March Madness is almost here again, and every year when the brackets start popping up and the highlight reels start rolling, my mind drifts back to a very specific relic of my childhood. Not a game I played. Not a team I loved. Not even a player I idolized.
No, what comes rushing back is that Pizza Hut street ball from 1993.
The one I was absolutely convinced was going to turn me into the next big basketball phenom.
Back then, Pizza Hut had some of the best premium items in fast‑food history, and those street balls were at the top of the list. They rolled them out during March Madness like they were handing out pieces of culture. Black, neon, and loud…exactly what Pizza Hut thought “street basketball” looked like. And to a kid in rural Appalachia, it might as well have been a ticket to the NBA.

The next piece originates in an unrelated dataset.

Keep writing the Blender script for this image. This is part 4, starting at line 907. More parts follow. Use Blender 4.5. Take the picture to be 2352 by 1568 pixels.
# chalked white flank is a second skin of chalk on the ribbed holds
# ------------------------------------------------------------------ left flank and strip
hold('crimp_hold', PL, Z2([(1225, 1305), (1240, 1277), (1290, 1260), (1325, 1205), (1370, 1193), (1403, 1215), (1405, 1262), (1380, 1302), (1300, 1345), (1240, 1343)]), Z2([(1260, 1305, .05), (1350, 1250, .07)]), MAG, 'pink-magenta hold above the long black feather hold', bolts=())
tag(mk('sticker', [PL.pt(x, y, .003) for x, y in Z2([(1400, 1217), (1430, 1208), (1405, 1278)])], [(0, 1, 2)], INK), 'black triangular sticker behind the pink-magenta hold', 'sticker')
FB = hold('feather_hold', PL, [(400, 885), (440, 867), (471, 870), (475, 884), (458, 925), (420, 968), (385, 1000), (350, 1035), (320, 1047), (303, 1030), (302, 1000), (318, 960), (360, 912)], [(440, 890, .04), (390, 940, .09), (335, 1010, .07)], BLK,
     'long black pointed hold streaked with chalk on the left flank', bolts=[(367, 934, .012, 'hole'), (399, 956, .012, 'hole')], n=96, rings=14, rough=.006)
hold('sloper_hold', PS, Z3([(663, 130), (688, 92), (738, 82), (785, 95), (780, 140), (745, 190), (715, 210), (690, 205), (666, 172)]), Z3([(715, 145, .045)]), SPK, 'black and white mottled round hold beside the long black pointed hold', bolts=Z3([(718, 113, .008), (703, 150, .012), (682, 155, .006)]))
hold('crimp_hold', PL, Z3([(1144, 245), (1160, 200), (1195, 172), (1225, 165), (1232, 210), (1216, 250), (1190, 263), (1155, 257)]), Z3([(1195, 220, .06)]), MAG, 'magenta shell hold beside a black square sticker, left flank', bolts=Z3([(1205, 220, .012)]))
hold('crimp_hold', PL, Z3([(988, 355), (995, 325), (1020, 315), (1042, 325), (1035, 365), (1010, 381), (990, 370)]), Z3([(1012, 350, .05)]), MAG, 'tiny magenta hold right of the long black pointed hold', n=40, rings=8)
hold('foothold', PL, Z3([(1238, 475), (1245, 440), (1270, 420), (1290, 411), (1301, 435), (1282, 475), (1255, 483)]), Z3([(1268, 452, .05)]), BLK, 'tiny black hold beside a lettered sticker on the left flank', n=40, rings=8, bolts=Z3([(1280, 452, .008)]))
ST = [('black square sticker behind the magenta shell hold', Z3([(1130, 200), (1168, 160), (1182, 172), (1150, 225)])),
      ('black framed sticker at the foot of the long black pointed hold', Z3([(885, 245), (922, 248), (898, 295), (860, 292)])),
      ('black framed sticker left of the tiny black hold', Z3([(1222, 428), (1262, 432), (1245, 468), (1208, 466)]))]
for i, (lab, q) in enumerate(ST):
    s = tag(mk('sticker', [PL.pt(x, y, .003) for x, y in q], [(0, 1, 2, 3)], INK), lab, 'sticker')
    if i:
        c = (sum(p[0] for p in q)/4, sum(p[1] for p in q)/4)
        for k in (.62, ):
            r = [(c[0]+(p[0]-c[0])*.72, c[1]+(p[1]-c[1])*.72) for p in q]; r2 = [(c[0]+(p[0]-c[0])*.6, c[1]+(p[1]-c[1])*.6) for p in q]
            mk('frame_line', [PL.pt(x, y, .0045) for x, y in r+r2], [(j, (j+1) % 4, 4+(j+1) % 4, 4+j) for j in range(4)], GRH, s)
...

I had the one with the wild print, the same one everyone remembers. The moment I got it, I treated it like it was enchanted. I honestly believed that ball was going to make me good at basketball. Not just better…good. Like the second I dribbled it, something inside me would click and I’d suddenly be able to cross people up, drain threes, and glide in for layups like I belonged on a poster.
I took that ball everywhere.
Everywhere.
To the driveway.
To the neighbor’s house.
To the park.
To school, even when there was no reason to bring it.
I tucked it under my arm like it was part of my identity. I strutted around with it, convinced it made me look cool. I thought kids would see me walking with that ball and whisper, “There goes Mickey… he’s serious.”
What I didn’t realize…what I refused to realize, was that every kid in America had the exact same ball. Pizza Hut practically threw them at people. You could barely order breadsticks without someone handing you one. So instead of looking cool, I looked like every other lanky, pasty‑white Appalachian kid trying to dribble between my legs on the way to a layup.
And trust me, it wasn’t pretty.
I actually did play basketball in school, and I really could shoot from downtown. But I didn’t look like a real ballplayer. I looked like a kid who had watched one too many NBA Inside Stuff episodes and thought a neon‑printed basketball was the missing piece of the puzzle.
What made it worse was that every single one of us who got one of those balls brought it to practice. We all walked into the gym like we were unveiling some secret weapon. But when everyone brings the same “cool” ball, nobody looks cool. We looked like a marching band of Pizza Hut spokeskids.
Still, I’ll say this: those street balls were one of the best promotions Pizza Hut ever pulled off. They were fun, they were flashy, and they made every kid feel like they were part of something bigger. Part of the March Madness energy, part of the basketball world, part of the culture we only saw on TV.
Anyone who grew up in that era remembers them.
And if you were like me, you didn’t just remember them…you believed in them.
Even if they didn’t make you a better player, they made you feel like one. And sometimes, when you’re a kid in the driveway dreaming big dreams, that’s more than enough.